Scaramucci suggests Tom Brady didn't go to White House because Gisele is jealous of Ivanka

Anthony Scaramucci tells TMZ the quarterback skipped Trump's Super Bowl bash due to his wife's fears of Ivanka

Published September 18, 2017 6:44PM (EDT)

Anthony Scaramucci   (AP/Pablo Martinez Monsivais)
Anthony Scaramucci (AP/Pablo Martinez Monsivais)

Former White House communications director Anthony Scaramucci continues to employ the same big, boisterous mouth that made his term in the administration of President Trump so very memorable and so very, very short.

Today, while making a guest appearance on the web show of gossip website TMZ, the Mooch intimated that New England Patriots quarterback Tom Brady skipped an April team visit to the White House in honor of its Super Bowl win because maybe — just maybe — the player's supermodel wife, Gisele Bündchen, was concerned he might run off with First Daughter Ivanka Trump. Yeah.

Under grilling from TMZ boss Harvey Levin, Scaramucci, who was not employed by the White House at the time of the Patriots' visit, said "Somebody should ask Gisele why Tom Brady didn't show up at the championship party."

When Levin pressed Scaramucci for details as to why one should ask the supermodel, Scaramucci fumbled through a roundabout explanation. "You know, my guess is, is that that — uh — you know, that there could be some — ah — which is typical, I mean there could be jealousy there, protection and possession of Tom Brady and, and she probably didn't want him to go."

Levin, to his credit, tried to nailed down exactly what Scaramucci was trying to intimate through his words and hand gestures. "Protecting from what?" he asked. The Mooch replied: "I just, just think she's possessive of him, they probably have a great relationship, and she probably didn't want him there."

Again, pressed to explain why that matters, the Mooch offered this: "I don't know, maybe there was a relationship between him and Ivanka at some point, I have no idea, I don't know the real reason . . . I'm not one of you guys, I'm not an investigative journalist who snoops around on these people, I have no idea."
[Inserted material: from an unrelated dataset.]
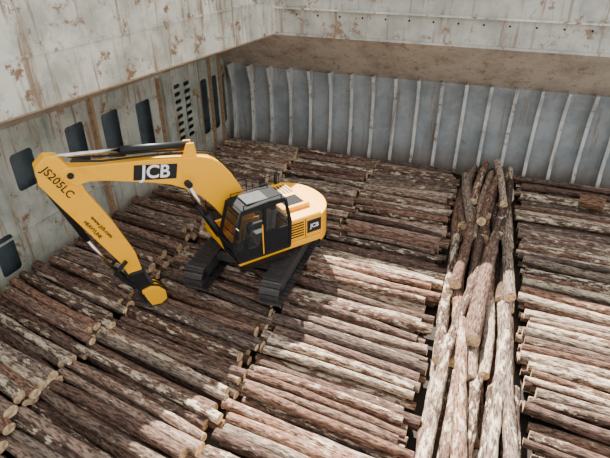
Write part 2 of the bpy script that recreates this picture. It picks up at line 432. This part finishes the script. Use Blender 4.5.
track('right',-1.22); track('left',1.22)
planprism('x_frame',[(-.9,-1.1),(-.5,-.6),(.5,-.6),(.9,-1.1),(.9,1.1),(.5,.6),(-.5,.6),(-.9,1.1)],.45,.78,M_grey,EX,bevel=.03,rot=RU)
cyl('slew_ring',(0,0,.75),(0,0,1.06),.62,M_blk,EX,32)
# house
box('house_deck',(-1.7,-1.25,1.04),(1.25,1.25,1.24),M_yel,EX,bevel=.03)
box('engine_cover',(-1.65,-1.25,1.24),(-.42,1.25,2.02),M_yel,EX,bevel=.07)
box('engine_hood',(-1.55,-.95,2.0),(-.55,.75,2.16),M_yel,EX,bevel=.06)
for i in range(7):
    box('hood_vent_%d'%i,(-1.45+.12*i,-.75,2.155),(-1.39+.12*i,-.15,2.17),M_blk,EX)
box('hood_grille',(-1.4,.05,2.155),(-.75,.6,2.172),M_roof,EX)
box('side_door_seam',(-1.05,1.248,1.3),(-1.03,1.258,1.95),M_blk,EX)
box('side_decal_panel',(-1.62,1.248,1.42),(-1.1,1.262,1.85),M_blk,EX)
for i in range(6): box('side_louvre_%d'%i,(-.98,1.248,1.40+.09*i),(-.52,1.262,1.44+.09*i),M_blk,EX)
cw=[(-1.6,-1.27),(-1.6,1.27)]
for i in range(13):
    a=math.radians(62-124*i/12); cw.append((-1.05-1.30*math.cos(a),1.265*math.sin(a)/math.sin(math.radians(62))))
planprism('counterweight',cw,1.0,1.98,M_yel,EX,bevel=.08)
planprism('counterweight_skirt',[(x_*1.004 if x_<-1.65 else x_,y_*.98) for x_,y_ in cw],.93,1.12,M_blk,EX,bevel=.03)
cyl('exhaust',(-1.3,-1.0,2.0),(-1.3,-1.0,2.5),.06,M_blk,EX)
cyl('air_precleaner',(-.8,-1.05,2.0),(-.8,-1.05,2.32),.10,M_blk,EX)
box('tank_box',(-.42,-1.25,1.24),(.55,-.5,2.0),M_yel,EX,bevel=.05)
box('tool_box',(.55,-1.25,1.24),(1.25,-.55,1.65),M_yel,EX,bevel=.05)
box('tank_step_tread',(.6,-1.2,1.65),(1.2,-.65,1.665),M_blk,EX)
pipe('handrail_right',[(1.15,-1.2,1.6),(1.15,-1.2,2.25),(.5,-1.2,2.5),(-.3,-1.2,2.5),(-.3,-1.2,2.0)],.02,M_blk,EX)
pipe('handrail_rear',[(-.5,-1.15,2.0),(-.5,-1.15,2.38),(-1.5,-1.15,2.38),(-1.5,-1.15,2.0)],.018,M_blk,EX)
box('centre_deck',(-.42,-.5,1.24),(.3,.42,1.75),M_blk,EX,bevel=.03)
# cab
cabp=[(-.42,1.24),(1.28,1.24),(1.42,1.75),(1.12,2.80),(-.32,2.84),(-.46,2.1)]
y0,y1=.40,1.30
prism('cab_floor',[(-.42,1.2),(1.28,1.2),(1.32,1.34),(-.43,1.34)],y0,y1,M_blk,EX,bevel=.02)
for nm,yy in (('in',y0),('out',y1)):
    pipe('cab_frame_'+nm,[(p[0],yy,p[1]) for p in cabp]+[(cabp[0][0],yy,cabp[0][1])],.06,M_roof,EX)
    add_mesh('cab_glass_'+nm,[(p[0],yy,p[1]) for p in cabp],[tuple(range(6))],M_glass,EX)
pipe('cab_pillar_door',[(.42,y1,1.24),(.38,y1,2.82)],.06,M_roof,EX)
pipe('cab_waist_rail',[(-.45,y1,1.95),(.42,y1,1.95)],.035,M_roof,EX)
box('cab_door_lower',(-.42,y1-.02,1.24),(.40,y1+.02,1.95),M_roof,EX)
box('cab_door_lower_front',(.42,y1-.02,1.24),(1.28,y1+.015,1.6),M_roof,EX)
for i,(xx,zz) in enumerate(cabp): pipe('cab_crossbar_%d'%i,[(xx,y0,zz),(xx,y1,zz)],.06,M_roof,EX)
add_mesh('cab_windscreen',[(1.42,y0,1.75),(1.42,y1,1.75),(1.12,y1,2.80),(1.12,y0,2.80)],[(0,1,2,3)],M_glass,EX)
add_mesh('cab_windscreen_lower',[(1.28,y0,1.24),(1.28,y1,1.24),(1.42,y1,1.75),(1.42,y0,1.75)],[(0,1,2,3)],M_glass,EX)
for k in range(4):
    t=(k+.5)/4; xx=1.46-.30*t; zz=1.78+1.02*t
    pipe('cab_guard_bar_%d'%k,[(xx,y0,zz),(xx,y1,zz)],.016,M_roof,EX)
box('cab_rear_panel',(-.46,y0,1.24),(-.42,y1,2.0),M_roof,EX)
prism('cab_roof',[(-.36,2.80),(1.16,2.77),(1.10,2.89),(.2,2.96),(-.3,2.93)],y0-.02,y1+.02,M_roof,EX,bevel=.04)
box('cab_roof_hatch',(.15,y0+.15,2.93),(.85,y1-.15,2.97),M_grey,EX,bevel=.02)
pipe('cab_roof_rail_left',[(-.2,y1-.04,2.95),(-.2,y1-.04,3.04),(1.0,y1-.04,3.0),(1.0,y1-.04,2.9)],.018,M_roof,EX)
pipe('cab_roof_rail_right',[(-.2,y0+.04,2.95),(-.2,y0+.04,3.04),(1.0,y0+.04,3.0),(1.0,y0+.04,2.9)],.018,M_roof,EX)
box('seat_base',(0,.62,1.34),(.5,1.12,1.75),M_seat,EX,bevel=.05)
prism('seat_back',[(-.05,1.7),(.1,1.7),(-.02,2.5),(-.16,2.5)],.64,1.1,M_seat,EX,bevel=.05)
box('console_left',(.05,1.12,1.6),(.6,1.24,1.9),M_grey,EX,bevel=.03)
box('console_right',(.05,.48,1.6),(.6,.6,1.9),M_grey,EX,bevel=.03)
pipe('control_levers',[(.95,.78,1.34),(.85,.78,1.95)],.02,M_blk,EX)
pipe('mirror_arm',[(1.2,y1,2.3),(1.35,y1+.22,2.3)],.015,M_blk,EX); box('mirror',(1.33,y1+.13,2.15),(1.37,y1+.3,2.5),M_blk,EX,bevel=.01)
pipe('cab_handrail',[(.5,y1+.07,1.3),(.5,y1+.07,2.3)],.018,M_yel,EX)
box('cab_step',(-.3,1.26,1.0),(1.1,1.46,1.06),M_blk,EX)

# boom
boom=[(.1,1.8),(.30,2.45),(.58,3.1),(.82,3.55),(1.08,3.9),(1.38,4.13),(1.75,4.26),(2.3,4.36),(3,4.48),(4.2,4.64),(5.1,4.76),(5.22,4.6),(5.15,4.4),(4.2,4.2),(3.1,3.85),(2.6,3.66),(2.2,3.42),(1.8,3.08),(1.45,2.64),(1.05,2.0),(.55,1.5),(.25,1.5)]
YW=.22
prism('boom',boom,-YW,YW,M_yel,EX,bevel=.025)
cyl('boom_foot_pin',(.35,-.36,1.7),(.35,.36,1.7),.12,M_blk,EX)
for sgn,nm in ((-1,'right'),(1,'left')):
    box('boom_bracket_'+nm,(.05,sgn*.29-.03,1.2),(.75,sgn*.29+.03,1.95),M_yel,EX,bevel=.03)
    yy=sgn*.36
    cyl('boom_cylinder_'+nm,(1.15,yy,1.25),(1.75,yy,2.55),.085,M_blk,EX)
    cyl('boom_rod_'+nm,(1.7,yy,2.45),(2.15,yy,3.55),.05,M_chrome,EX)
cyl('boom_cylinder_pin',(2.15,-.42,3.6),(2.15,.42,3.6),.09,M_blk,EX)
cyl('arm_cylinder',(1.9,0,4.58),(3.7,0,4.84),.10,M_blk,EX)
cyl('arm_cylinder_rod',(3.7,0,4.84),(5.35,0,5.04),.055,M_chrome,EX)
for s_ in (-1,1): prism('arm_cylinder_lug_%d'%(s_+1),[(1.75,4.22),(2.2,4.3),(2.0,4.68),(1.8,4.66)],s_*.13-.02,s_*.13+.02,M_yel,EX)
pipe('boom_hose_a',[(.3,.12,2.4),(.75,.12,3.5),(1.3,.12,4.22),(1.9,.12,4.40),(3,.14,4.58),(4.2,.16,4.72),(4.9,.16,4.88)],.028,M_blk,EX)
pipe('boom_hose_b',[(.3,-.12,2.4),(.75,-.12,3.5),(1.3,-.12,4.22),(1.9,-.12,4.40),(3,-.14,4.58),(4.2,-.16,4.72),(4.9,-.16,4.88)],.028,M_blk,EX)
# arm
arm=[(5.15,5.06),(5.42,5.11),(5.68,4.9),(5.70,4.45),(5.3,3.65),(4.32,1.75),(4.12,1.15),(3.9,1.05),(3.75,1.2),(3.85,1.9),(4.25,3.0),(4.72,4.05),(4.82,4.5)]
prism('arm',arm,-.18,.18,M_yel,EX,bevel=.025)
for s_ in (-1,1): prism('boom_nose_plate_%d'%(s_+1),[(4.6,4.3),(4.9,4.25),(5.1,4.45),(5.12,4.62),(5.05,4.72),(4.7,4.72)],s_*.21-.02,s_*.21+.02,M_yel,EX,bevel=.01)
cyl('arm_pin',(4.98,-.26,4.55),(4.98,.26,4.55),.08,M_blk,EX)
cyl('bucket_cylinder',(5.66,0,4.6),(4.95,0,2.6),.085,M_blk,EX)
cyl('bucket_rod',(4.95,0,2.6),(4.5,0,1.5),.05,M_chrome,EX)
for s_ in (-1,1):
    pipe('bucket_link_%d'%(s_+1),[(4.15,s_*.24,1.75),(4.5,s_*.24,1.45),(4.05,s_*.2,.78)],.06,M_blk,EX)
box('arm_tip_boss',(3.72,-.24,.92),(4.15,.24,1.3),M_blk,EX,bevel=.06)
prism('hitch_body',[(4.2,1.2),(3.72,1.25),(3.5,.7),(3.75,.45),(4.1,.6)],-.17,.17,M_grey,EX,bevel=.03)
def bs(pts): return [(3.86+(a-3.9)*.86,.02+(b)*.86) for a,b in pts]
bk=[(3.95,.72),(3.65,.78),(3.38,.66),(3.18,.42),(3.18,.12),(3.4,-.02),(3.72,.03),(3.6,.12),(3.4,.17),(3.34,.42),(3.45,.56),(3.7,.6),(3.95,.58)]
prism('bucket_shell',bs(bk),-.30,.30,M_yel,EX,bevel=.012)
for s_ in (-1,1):
    prism('bucket_cheek_%d'%(s_+1),bs([(3.95,.70),(3.65,.76),(3.38,.64),(3.2,.42),(3.2,.12),(3.4,.0),(3.72,.05),(3.85,.35)]),s_*.31-.02,s_*.31+.02,M_yel,EX,bevel=.008)
    prism('hitch_plate_%d'%(s_+1),[(4.2,1.15),(3.8,1.2),(3.55,.62),(3.9,.5)],s_*.2-.03,s_*.2+.03,M_blk,EX)
for k in range(3):
    prism('bucket_rib_%d'%k,bs([(3.62,.81),(3.36,.70),(3.13,.43),(3.13,.12),(3.2,.12),(3.2,.42),(3.4,.64),(3.65,.75)]),-.2+.2*k-.025,-.2+.2*k+.025,M_blk,EX)
for i in range(5):
    yy=-.27+.135*i
    prism('bucket_tooth_%d'%i,bs([(3.6,-.01),(4.02,.16),(3.62,.15)]),yy-.035,yy+.035,M_grey,EX)

# decals
def text(name,body,size,origin,right,up,mat,off=0,sp=1.0):
    c=bpy.data.curves.new(name,'FONT'); c.body=body; c.size=size; c.extrude=.004; c.align_x='CENTER'; c.align_y='CENTER'; c.offset=off; c.space_character=sp
    c.materials.append(mat)
    o=bpy.data.objects.new(name,c); COL.objects.link(o); o.parent=EX
    r_=Vector(right).normalized(); u=Vector(up); u=(u-r_*u.dot(r_)).normalized(); n_=r_.cross(u)
    Mx=Matrix((r_,u,n_)).transposed().to_4x4(); Mx.translation=Vector(origin); o.matrix_local=Mx
dir_=Vector((1,0,.2)).normalized()
def plate(name,c,d,L,Hh,y,mat):
    d=Vector(d).normalized(); up=Vector((-d.z,0,d.x)) ; c=Vector(c)
    pts=[c-d*L/2-up*Hh/2,c+d*L/2-up*Hh/2,c+d*L/2+up*Hh/2,c-d*L/2+up*Hh/2]
    prism(name,[(p.x,p.z) for p in pts],y,y+.006,mat,EX)
plate('logo_panel',(2.95,0,4.13),dir_,1.15,.42,YW,M_blk)
text('logo_text','JCB',.50,(2.95,YW+.012,4.13),-dir_,(0,0,1),M_white,.010)
text('model_decal','JS205LC',.27,(5.28,.19,4.42),(-.46,0,-.88),(-1,0,.5),M_blk,.003,1.06)
text('arm_decal','www.jcb.com',.15,(4.55,.19,2.95),(-.45,0,-.9),(-1,0,.5),M_blk,.002)
text('arm_decal_small','HEAVYLINE',.13,(4.78,.19,2.95),(-.45,0,-.9),(-1,0,.5),M_blk,.002)
text('cw_logo','JCB',.2,(-1.36,1.268,1.64),(-1,0,0),(0,0,1),M_white,.004)

# ------------------------------------------------------------------ light
w=bpy.data.worlds.new('World'); scene.world=w; w.use_nodes=True
bgn=w.node_tree.nodes['Background']; bgn.inputs['Color'].default_value=(.94,.97,1,1); bgn.inputs['Strength'].default_value=1.6
sd=bpy.data.lights.new('sun','SUN'); sd.energy=26; sd.angle=.009; sd.color=(1,.95,.86)
so=bpy.data.objects.new('sun',sd); COL.objects.link(so)
shift=Vector((3.9,-6.9,-8.9)).normalized()
so.rotation_euler=shift.to_track_quat('-Z','Y').to_euler()

# ------------------------------------------------------------------ camera
cd=bpy.data.cameras.new('camera'); cd.sensor_width=36; cd.lens=36*520/610
co=bpy.data.objects.new('camera',cd); COL.objects.link(co)
co.location=(0,0,H); co.rotation_euler=(math.radians(58.5),0,math.radians(18.15))
scene.camera=co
When asked why he brought up Ivanka — who has been married for eight years — Scaramucci said "Maybe it wasn't her, maybe it was somebody else. I don't know. I just think there's a possession there that, you know, caused a rub."

See for yourself:

Gosh, there's so much here. Rumors that Bündchen, who is purportedly liberal in her politics, did not want Brady to join the event cropped up almost the moment he failed to show at the White House in April. At the time, his representatives claimed that the quarterback was attending to "family matters."

We should mention Brady and Trump have spoken about their longtime friendship, though the quarterback's political statements about the president and his campaign are often contradictory and hard to interpret. Bündchen's statements on the matter are far more emphatic. It should also be noted that many of his teammates also chose not to make the trip for their own reasons.

Nowhere in a very brief and cursory look at even semi-reliable sources is there any mention of a previous relationship between Brady and the president's daughter. That said, Mr. Trump did tell Playboy in 2004 that he felt the two "would make a great combination."

More than anything else, the moment demonstrates what Scaramucci — whose credibility is only slightly north of nil — was and is: A fully New York-styled PR huckster used to selling unattributed stories about bold-type names to Page Six with a "I dunno, could be," a "you, know, I heard that," or a "not for nothin', I'm just sayin'." In short, he was this president's perfect pitchman, a mirror of the man himself. They must miss each other.